À titre d’exemple, en 2018, les 18 salariés ont utilisé moins d’une ramette de papier d’impression [500 feuilles], nous visons une consommation maximale de trois feuilles par salarié et par mois. Nous avons également mis en place une politique d’achat responsable, avec la recherche de producteurs locaux ou de matériaux recyclés ou recyclables. Nous avons obtenu en janvier 2018 la reconnaissance au niveau Silver du classement EcoVadis CSR (Corporate Social Responsibility).
M.L.P. : Avec la croissance, d’autres tensions et questions apparaîtront.
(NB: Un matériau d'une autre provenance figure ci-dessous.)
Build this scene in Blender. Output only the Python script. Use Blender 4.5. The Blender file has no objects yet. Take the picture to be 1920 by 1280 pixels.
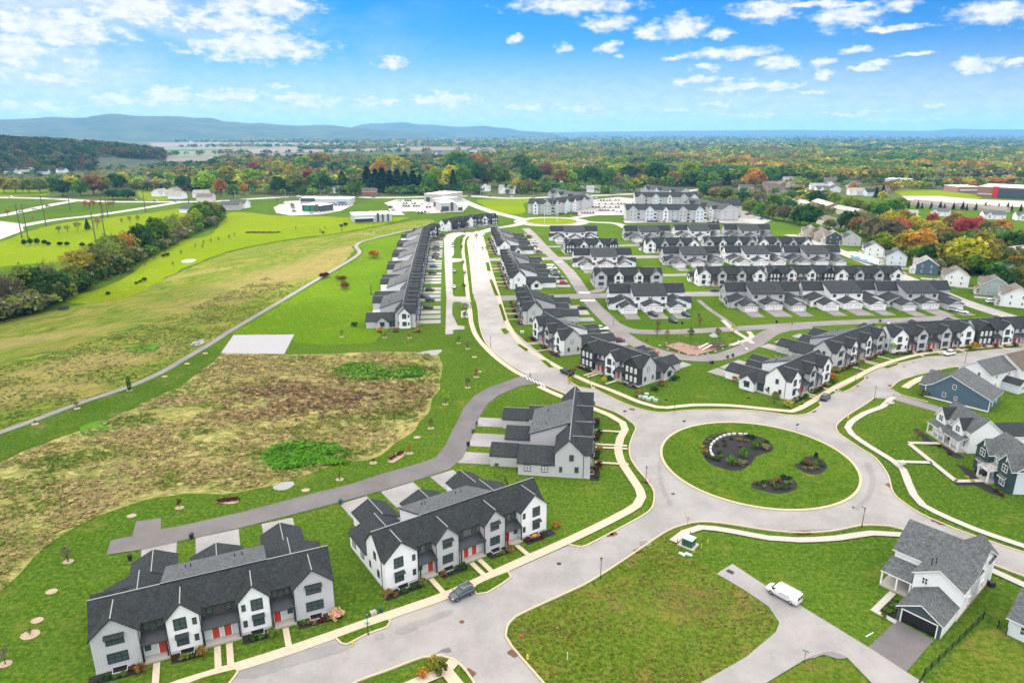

Faudra-t-il choisir un jour entre développer de l’emploi et respecter certaines règles que nous qualifions d’éthiques dans la cybersécurité ? Entre maintenir les intérêts d’un État et protéger ceux de ses citoyens ? Comment « structurer sans rigidifier » une organisation en forte croissance ? Comment gérer les salariés, aujourd’hui très engagés pour la cybersécurité éthique et la démarche RSE globale mises en place par leur employeur, qui manifesteraient d’autres souhaits ou changeraient de comportements ? Nous savons déjà qu’il n’y aura pas de réponse parfaite et unique.
Quelques mots en commun pour conclure
Nous sommes convaincus que les start-up qui se créent aujourd’hui, quels que soient leurs secteurs d’activité, peuvent et doivent tout de suite intégrer les enjeux RSE dans le développement de leurs affaires, dans l’accompagnement de leurs collaborateurs et dans les interactions avec l’ensemble de leurs parties prenantes. Nous croyons que les grands groupes peuvent s’inspirer des start-up pour réviser leur modèle, y compris dans ces domaines. Enfin, nous sommes convaincus que le leader de demain est un leader responsable, qui pense le monde à long terme et agit en considérant les générations futures, sans occulter le succès économique de son organisation.